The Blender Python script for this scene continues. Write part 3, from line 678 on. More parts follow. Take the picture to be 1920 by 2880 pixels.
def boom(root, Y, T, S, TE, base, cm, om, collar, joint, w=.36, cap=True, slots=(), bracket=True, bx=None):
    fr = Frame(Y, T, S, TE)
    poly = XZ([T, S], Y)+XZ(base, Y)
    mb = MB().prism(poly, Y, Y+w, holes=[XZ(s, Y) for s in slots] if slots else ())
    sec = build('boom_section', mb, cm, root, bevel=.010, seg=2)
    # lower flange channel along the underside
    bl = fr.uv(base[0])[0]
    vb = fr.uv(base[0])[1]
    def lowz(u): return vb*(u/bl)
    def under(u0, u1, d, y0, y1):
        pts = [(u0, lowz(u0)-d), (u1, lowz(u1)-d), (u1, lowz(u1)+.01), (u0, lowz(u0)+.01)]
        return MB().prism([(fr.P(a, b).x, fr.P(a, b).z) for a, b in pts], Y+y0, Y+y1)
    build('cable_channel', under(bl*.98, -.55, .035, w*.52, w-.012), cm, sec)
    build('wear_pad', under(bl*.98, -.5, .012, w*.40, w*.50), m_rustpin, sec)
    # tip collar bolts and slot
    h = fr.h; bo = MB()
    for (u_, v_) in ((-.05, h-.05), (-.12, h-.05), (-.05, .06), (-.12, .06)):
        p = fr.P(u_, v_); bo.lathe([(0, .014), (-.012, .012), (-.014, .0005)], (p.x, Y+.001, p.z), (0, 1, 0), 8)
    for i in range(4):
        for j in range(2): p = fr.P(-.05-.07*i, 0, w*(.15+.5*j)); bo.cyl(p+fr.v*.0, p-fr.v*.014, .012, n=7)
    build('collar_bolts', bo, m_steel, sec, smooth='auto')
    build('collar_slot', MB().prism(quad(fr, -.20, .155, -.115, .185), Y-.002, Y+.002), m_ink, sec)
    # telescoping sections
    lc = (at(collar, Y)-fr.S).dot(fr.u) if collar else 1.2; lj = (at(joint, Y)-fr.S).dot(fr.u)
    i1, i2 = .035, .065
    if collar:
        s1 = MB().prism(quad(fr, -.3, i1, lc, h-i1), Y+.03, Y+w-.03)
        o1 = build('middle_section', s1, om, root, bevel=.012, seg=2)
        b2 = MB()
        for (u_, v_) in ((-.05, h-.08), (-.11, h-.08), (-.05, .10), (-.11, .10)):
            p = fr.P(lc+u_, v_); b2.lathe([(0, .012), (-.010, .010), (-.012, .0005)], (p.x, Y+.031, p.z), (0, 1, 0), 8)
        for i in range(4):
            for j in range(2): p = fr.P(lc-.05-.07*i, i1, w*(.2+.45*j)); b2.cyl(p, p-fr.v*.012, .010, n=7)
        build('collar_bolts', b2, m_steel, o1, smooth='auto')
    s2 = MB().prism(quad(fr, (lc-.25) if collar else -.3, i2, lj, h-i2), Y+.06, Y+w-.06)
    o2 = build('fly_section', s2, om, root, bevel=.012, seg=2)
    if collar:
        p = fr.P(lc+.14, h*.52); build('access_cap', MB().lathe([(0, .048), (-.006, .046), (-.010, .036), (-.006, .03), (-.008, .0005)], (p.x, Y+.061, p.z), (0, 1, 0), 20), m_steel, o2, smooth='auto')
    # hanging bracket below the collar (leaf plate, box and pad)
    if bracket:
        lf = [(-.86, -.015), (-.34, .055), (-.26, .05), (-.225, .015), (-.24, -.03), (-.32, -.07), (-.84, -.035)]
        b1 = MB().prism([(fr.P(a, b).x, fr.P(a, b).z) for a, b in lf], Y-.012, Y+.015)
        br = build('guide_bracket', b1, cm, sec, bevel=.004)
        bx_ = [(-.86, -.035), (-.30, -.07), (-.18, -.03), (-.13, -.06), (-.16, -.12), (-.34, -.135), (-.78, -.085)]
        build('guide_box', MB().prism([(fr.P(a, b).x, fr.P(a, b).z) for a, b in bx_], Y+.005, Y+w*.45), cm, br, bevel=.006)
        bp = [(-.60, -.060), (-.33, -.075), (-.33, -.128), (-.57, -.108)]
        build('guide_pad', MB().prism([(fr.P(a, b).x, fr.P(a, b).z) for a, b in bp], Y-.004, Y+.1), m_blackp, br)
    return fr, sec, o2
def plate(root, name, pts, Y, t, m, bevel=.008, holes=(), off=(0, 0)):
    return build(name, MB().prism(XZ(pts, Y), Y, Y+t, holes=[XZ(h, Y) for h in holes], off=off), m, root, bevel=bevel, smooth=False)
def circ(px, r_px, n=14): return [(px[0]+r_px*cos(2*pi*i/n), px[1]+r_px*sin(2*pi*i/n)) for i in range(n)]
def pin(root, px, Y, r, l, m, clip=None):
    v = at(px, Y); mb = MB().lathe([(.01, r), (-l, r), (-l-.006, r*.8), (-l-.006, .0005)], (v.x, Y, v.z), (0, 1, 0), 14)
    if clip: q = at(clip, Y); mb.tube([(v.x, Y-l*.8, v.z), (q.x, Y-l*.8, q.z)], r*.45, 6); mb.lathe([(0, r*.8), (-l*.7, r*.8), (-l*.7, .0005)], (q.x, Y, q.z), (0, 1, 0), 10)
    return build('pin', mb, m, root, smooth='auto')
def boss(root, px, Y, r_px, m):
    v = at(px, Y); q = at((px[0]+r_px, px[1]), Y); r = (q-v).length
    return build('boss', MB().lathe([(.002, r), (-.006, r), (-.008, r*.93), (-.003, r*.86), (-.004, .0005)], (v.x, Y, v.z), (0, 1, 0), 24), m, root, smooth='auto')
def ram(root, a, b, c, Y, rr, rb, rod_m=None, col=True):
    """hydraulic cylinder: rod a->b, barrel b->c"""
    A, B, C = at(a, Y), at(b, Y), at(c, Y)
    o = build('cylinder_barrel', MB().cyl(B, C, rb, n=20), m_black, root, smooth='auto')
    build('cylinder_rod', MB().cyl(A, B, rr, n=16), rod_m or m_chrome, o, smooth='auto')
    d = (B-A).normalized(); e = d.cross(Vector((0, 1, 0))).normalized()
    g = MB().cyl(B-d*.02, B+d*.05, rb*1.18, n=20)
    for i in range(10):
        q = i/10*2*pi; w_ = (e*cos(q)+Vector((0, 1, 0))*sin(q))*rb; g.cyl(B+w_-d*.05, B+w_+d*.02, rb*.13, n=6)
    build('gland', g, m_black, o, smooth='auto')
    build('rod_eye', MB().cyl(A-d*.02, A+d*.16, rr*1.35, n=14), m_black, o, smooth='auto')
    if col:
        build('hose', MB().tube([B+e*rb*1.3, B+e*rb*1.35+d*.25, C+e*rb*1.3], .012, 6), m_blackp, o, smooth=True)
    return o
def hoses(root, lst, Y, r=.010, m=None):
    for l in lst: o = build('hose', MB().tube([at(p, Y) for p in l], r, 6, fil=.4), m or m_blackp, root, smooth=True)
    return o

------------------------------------

**Task description**
Make an exact copy of every line in the data.

**Written solution**
The Blender Python script for this scene continues. Write part 3, from line 678 on. More parts follow. Take the picture to be 1920 by 2880 pixels.
def boom(root, Y, T, S, TE, base, cm, om, collar, joint, w=.36, cap=True, slots=(), bracket=True, bx=None):
    fr = Frame(Y, T, S, TE)
    poly = XZ([T, S], Y)+XZ(base, Y)
    mb = MB().prism(poly, Y, Y+w, holes=[XZ(s, Y) for s in slots] if slots else ())
    sec = build('boom_section', mb, cm, root, bevel=.010, seg=2)
    # lower flange channel along the underside
    bl = fr.uv(base[0])[0]
    vb = fr.uv(base[0])[1]
    def lowz(u): return vb*(u/bl)
    def under(u0, u1, d, y0, y1):
        pts = [(u0, lowz(u0)-d), (u1, lowz(u1)-d), (u1, lowz(u1)+.01), (u0, lowz(u0)+.01)]
        return MB().prism([(fr.P(a, b).x, fr.P(a, b).z) for a, b in pts], Y+y0, Y+y1)
    build('cable_channel', under(bl*.98, -.55, .035, w*.52, w-.012), cm, sec)
    build('wear_pad', under(bl*.98, -.5, .012, w*.40, w*.50), m_rustpin, sec)
    # tip collar bolts and slot
    h = fr.h; bo = MB()
    for (u_, v_) in ((-.05, h-.05), (-.12, h-.05), (-.05, .06), (-.12, .06)):
        p = fr.P(u_, v_); bo.lathe([(0, .014), (-.012, .012), (-.014, .0005)], (p.x, Y+.001, p.z), (0, 1, 0), 8)
    for i in range(4):
        for j in range(2): p = fr.P(-.05-.07*i, 0, w*(.15+.5*j)); bo.cyl(p+fr.v*.0, p-fr.v*.014, .012, n=7)
    build('collar_bolts', bo, m_steel, sec, smooth='auto')
    build('collar_slot', MB().prism(quad(fr, -.20, .155, -.115, .185), Y-.002, Y+.002), m_ink, sec)
    # telescoping sections
    lc = (at(collar, Y)-fr.S).dot(fr.u) if collar else 1.2; lj = (at(joint, Y)-fr.S).dot(fr.u)
    i1, i2 = .035, .065
    if collar:
        s1 = MB().prism(quad(fr, -.3, i1, lc, h-i1), Y+.03, Y+w-.03)
        o1 = build('middle_section', s1, om, root, bevel=.012, seg=2)
        b2 = MB()
        for (u_, v_) in ((-.05, h-.08), (-.11, h-.08), (-.05, .10), (-.11, .10)):
            p = fr.P(lc+u_, v_); b2.lathe([(0, .012), (-.010, .010), (-.012, .0005)], (p.x, Y+.031, p.z), (0, 1, 0), 8)
        for i in range(4):
            for j in range(2): p = fr.P(lc-.05-.07*i, i1, w*(.2+.45*j)); b2.cyl(p, p-fr.v*.012, .010, n=7)
        build('collar_bolts', b2, m_steel, o1, smooth='auto')
    s2 = MB().prism(quad(fr, (lc-.25) if collar else -.3, i2, lj, h-i2), Y+.06, Y+w-.06)
    o2 = build('fly_section', s2, om, root, bevel=.012, seg=2)
    if collar:
        p = fr.P(lc+.14, h*.52); build('access_cap', MB().lathe([(0, .048), (-.006, .046), (-.010, .036), (-.006, .03), (-.008, .0005)], (p.x, Y+.061, p.z), (0, 1, 0), 20), m_steel, o2, smooth='auto')
    # hanging bracket below the collar (leaf plate, box and pad)
    if bracket:
        lf = [(-.86, -.015), (-.34, .055), (-.26, .05), (-.225, .015), (-.24, -.03), (-.32, -.07), (-.84, -.035)]
        b1 = MB().prism([(fr.P(a, b).x, fr.P(a, b).z) for a, b in lf], Y-.012, Y+.015)
        br = build('guide_bracket', b1, cm, sec, bevel=.004)
        bx_ = [(-.86, -.035), (-.30, -.07), (-.18, -.03), (-.13, -.06), (-.16, -.12), (-.34, -.135), (-.78, -.085)]
        build('guide_box', MB().prism([(fr.P(a, b).x, fr.P(a, b).z) for a, b in bx_], Y+.005, Y+w*.45), cm, br, bevel=.006)
        bp = [(-.60, -.060), (-.33, -.075), (-.33, -.128), (-.57, -.108)]
        build('guide_pad', MB().prism([(fr.P(a, b).x, fr.P(a, b).z) for a, b in bp], Y-.004, Y+.1), m_blackp, br)
    return fr, sec, o2
def plate(root, name, pts, Y, t, m, bevel=.008, holes=(), off=(0, 0)):
    return build(name, MB().prism(XZ(pts, Y), Y, Y+t, holes=[XZ(h, Y) for h in holes], off=off), m, root, bevel=bevel, smooth=False)
def circ(px, r_px, n=14): return [(px[0]+r_px*cos(2*pi*i/n), px[1]+r_px*sin(2*pi*i/n)) for i in range(n)]
def pin(root, px, Y, r, l, m, clip=None):
    v = at(px, Y); mb = MB().lathe([(.01, r), (-l, r), (-l-.006, r*.8), (-l-.006, .0005)], (v.x, Y, v.z), (0, 1, 0), 14)
    if clip: q = at(clip, Y); mb.tube([(v.x, Y-l*.8, v.z), (q.x, Y-l*.8, q.z)], r*.45, 6); mb.lathe([(0, r*.8), (-l*.7, r*.8), (-l*.7, .0005)], (q.x, Y, q.z), (0, 1, 0), 10)
    return build('pin', mb, m, root, smooth='auto')
def boss(root, px, Y, r_px, m):
    v = at(px, Y); q = at((px[0]+r_px, px[1]), Y); r = (q-v).length
    return build('boss', MB().lathe([(.002, r), (-.006, r), (-.008, r*.93), (-.003, r*.86), (-.004, .0005)], (v.x, Y, v.z), (0, 1, 0), 24), m, root, smooth='auto')
def ram(root, a, b, c, Y, rr, rb, rod_m=None, col=True):
    """hydraulic cylinder: rod a->b, barrel b->c"""
    A, B, C = at(a, Y), at(b, Y), at(c, Y)
    o = build('cylinder_barrel', MB().cyl(B, C, rb, n=20), m_black, root, smooth='auto')
    build('cylinder_rod', MB().cyl(A, B, rr, n=16), rod_m or m_chrome, o, smooth='auto')
    d = (B-A).normalized(); e = d.cross(Vector((0, 1, 0))).normalized()
    g = MB().cyl(B-d*.02, B+d*.05, rb*1.18, n=20)
    for i in range(10):
        q = i/10*2*pi; w_ = (e*cos(q)+Vector((0, 1, 0))*sin(q))*rb; g.cyl(B+w_-d*.05, B+w_+d*.02, rb*.13, n=6)
    build('gland', g, m_black, o, smooth='auto')
    build('rod_eye', MB().cyl(A-d*.02, A+d*.16, rr*1.35, n=14), m_black, o, smooth='auto')
    if col:
        build('hose', MB().tube([B+e*rb*1.3, B+e*rb*1.35+d*.25, C+e*rb*1.3], .012, 6), m_blackp, o, smooth=True)
    return o
def hoses(root, lst, Y, r=.010, m=None):
    for l in lst: o = build('hose', MB().tube([at(p, Y) for p in l], r, 6, fil=.4), m or m_blackp, root, smooth=True)
    return o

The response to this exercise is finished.